Campos de cicatrices

El próximo noviembre se cumplirán 90 años de la firma del armisticio que ponía fin a la Primera Guerra Mundial. La magnitud del conflicto, los medios que en él se emplearon, la escala de destrucción que produjo y las heridas sociales y económicas que dejó no recordaban a nada precedente. Si además tenemos en cuenta sus consecuencias históricas, podremos estar de acuerdo en la opinión de tantos historiadores que lo consideran el acontecimiento más determinante del siglo XX y el que, en cierto modo, prefiguró decisivamente todo lo que ocurrió después.

Sin embargo, para comprender algo del espacio humano en el que entre 1914 y 1918 tuvo lugar aquella sangrienta carnicería resulta fundamental apartarse de la abstracción de las cifras y acercarse a los campos en los que se libraron sus principales batallas, entre el sur de Bélgica y el norte de Francia.
Y probablemente lo que cause una mayor impresión sea descubrir un paisaje plácido rústico, de relieve suave y algo monótono, jalonado por pequeños pueblos y algunas bellas ciudades de provincias, que discurre a lo largo de kilómetros y kilómetros de lo que fue el frente y un infierno de fuego y acero en la tierra.

Pero a poco que se fisgue por sus senderos podrán descubrirse sus puntos de sutura: restos de trincheras, cráteres de proyectiles y casamatas de defensa costera. Por ejemplo, en Raversijde, Flandes, se encuentra el llamado muro del Atlántico, un entramado defensivo de trincheras y búnkeres edificado durante la Gran Guerra. Mientras que en las vecindades de Verdun se enclavan algunos de los vestigios más llamativos, en forma de fuertes, reductos, túneles, abrigos y un gran museo creado por la Asociación de amigos de la Batalla que en 1915 segó la vida de alrededor de un millón de hombres.  Muy cerca, en la Saillant de Saint-Mihiel puede tomarse un sendero pedestre de 18 kilómetros que nos guía a través de lo que era un sector típico de la época.
Aunque nada resulta más sobrecogedor que los inmensos cementerios y memoriales que los distintos países contendientes erigieron para enterrar a sus victimas. Hay decenas de ellos entre Pas-de-Calais y los Vosgos: ingleses, franceses, alemanes, americanos, canadienses, portugueses, neozelandeses. Miles de tumbas alineadas y en formación que permiten hacerse una impresión instantánea de la magnitud del desastre y rendir homenaje a toda una generación de jóvenes europeos y americanos sacrificados en la contienda.
Memóire du Front, en francés, es una página creada ex-profeso para organizar algunas de estas rutas con todos sus detalles.

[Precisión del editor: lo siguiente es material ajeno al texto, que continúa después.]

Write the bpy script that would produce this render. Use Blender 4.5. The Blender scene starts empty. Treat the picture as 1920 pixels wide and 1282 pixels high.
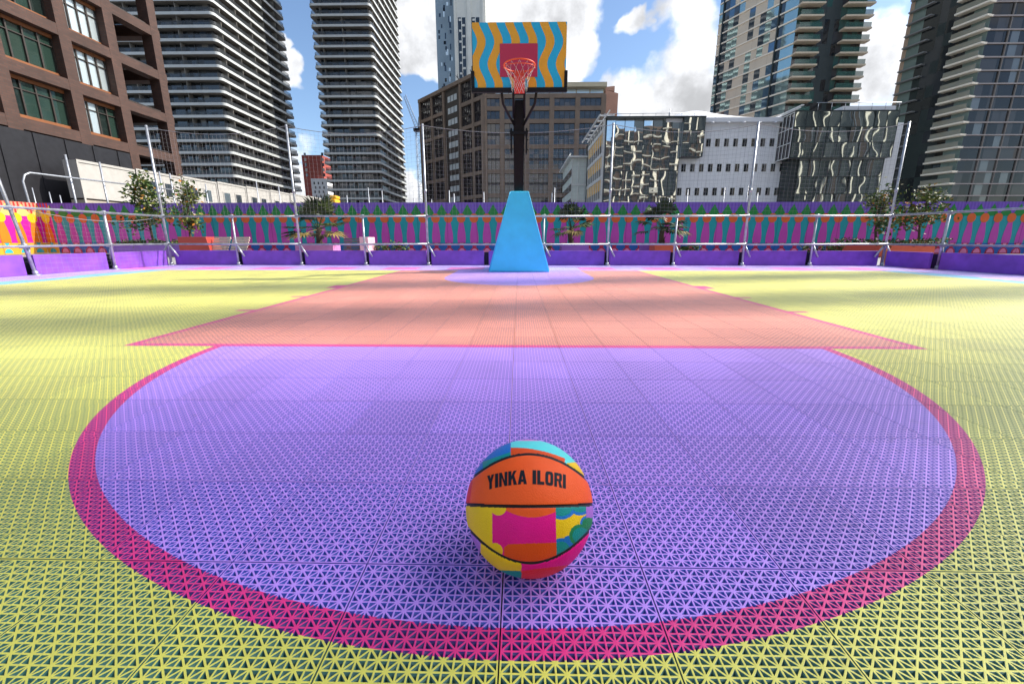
import bpy, math, random
import numpy as np
from mathutils import Vector, Matrix
random.seed(7)
R = random.Random(11)
scene = bpy.context.scene
COL = scene.collection

# ------------------------------------------------------------------ camera
FP, PX, PY = 752.0, 960.0, 618.0
TH = math.atan((618 - 448) / FP); PS = math.atan(.0172); EYE = .6
_f = Vector((-math.sin(PS) * math.cos(TH), math.cos(PS) * math.cos(TH), -math.sin(TH)))
_r = Vector((math.cos(PS), math.sin(PS), 0)); _u = _r.cross(_f)
CAM = Vector((0, 0, EYE))
def _ray(px, py): return _f * FP + _r * (px - PX) - _u * (py - PY)
def at_y(px, py, y):
    d = _ray(px, py); return CAM + d * (y / d.y)
def at_x(px, py, x):
    d = _ray(px, py); return CAM + d * (x / d.x)
cd = bpy.data.cameras.new('camera'); cam = bpy.data.objects.new('camera', cd); COL.objects.link(cam)
cam.location = CAM; cam.rotation_euler = (math.pi / 2 - TH, 0, PS)
cd.sensor_width = 36; cd.lens = FP / 1920 * 36; cd.shift_y = -23 / 1920
cd.clip_start = .02; cd.clip_end = 6000
scene.camera = cam

# ------------------------------------------------------------------ materials
def _nt(name):
    m = bpy.data.materials.new(name); m.use_nodes = True
    nt = m.node_tree; return m, nt, nt.nodes['Principled BSDF']
def mat(name, col, rough=.6, metal=0, spec=.5, var=.12, vscale=3., bump=0, bscale=20., coat=0, emit=None):
    m, nt, b = _nt(name)
    b.inputs['Roughness'].default_value = rough; b.inputs['Metallic'].default_value = metal
    b.inputs['Specular IOR Level'].default_value = spec; b.inputs['Coat Weight'].default_value = coat
    c = (*col, 1)
    if var > 0:
        tc = nt.nodes.new('ShaderNodeTexCoord'); n = nt.nodes.new('ShaderNodeTexNoise')
        n.inputs['Scale'].default_value = vscale; n.inputs['Detail'].default_value = 5
        nt.links.new(tc.outputs['Object'], n.inputs['Vector'])
        mr = nt.nodes.new('ShaderNodeMapRange'); mr.inputs[1].default_value = .3; mr.inputs[2].default_value = .7
        mr.inputs[3].default_value = 1 - var; mr.inputs[4].default_value = 1 + var
        nt.links.new(n.outputs['Fac'], mr.inputs[0])
        mx = nt.nodes.new('ShaderNodeVectorMath'); mx.operation = 'SCALE'; mx.inputs[0].default_value = col
        nt.links.new(mr.outputs[0], mx.inputs['Scale']); nt.links.new(mx.outputs[0], b.inputs['Base Color'])
    else: b.inputs['Base Color'].default_value = c
    if bump:
        tc = nt.nodes.new('ShaderNodeTexCoord'); n = nt.nodes.new('ShaderNodeTexNoise')
        n.inputs['Scale'].default_value = bscale; n.inputs['Detail'].default_value = 3
        nt.links.new(tc.outputs['Object'], n.inputs['Vector'])
        bp = nt.nodes.new('ShaderNodeBump'); bp.inputs['Strength'].default_value = bump; bp.inputs['Distance'].default_value = .02
        nt.links.new(n.outputs['Fac'], bp.inputs['Height']); nt.links.new(bp.outputs[0], b.inputs['Normal'])
    return m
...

Si después de vislumbrar esos fogonazos tan tenebrosos de nuestro pasado necesita coger fuerzas y esperanzas, quedan muy a mano  algunas de las más dulces ciudades de Francia: Reims o Amiens, con sus impresionantes catedrales que sobrevivieron a los bombardeos, la delirante villa medieval de Troyes, o bien un crucero por el Marne y unos tragos en cualquiera de las numerosísimas cavas de la zona de Champagne. Quizás tras asomarse al horror, todo eso pueda reconciliarle con la especie humana, capaz de lo peor, pero también de muchas cosas nobles y hermosas.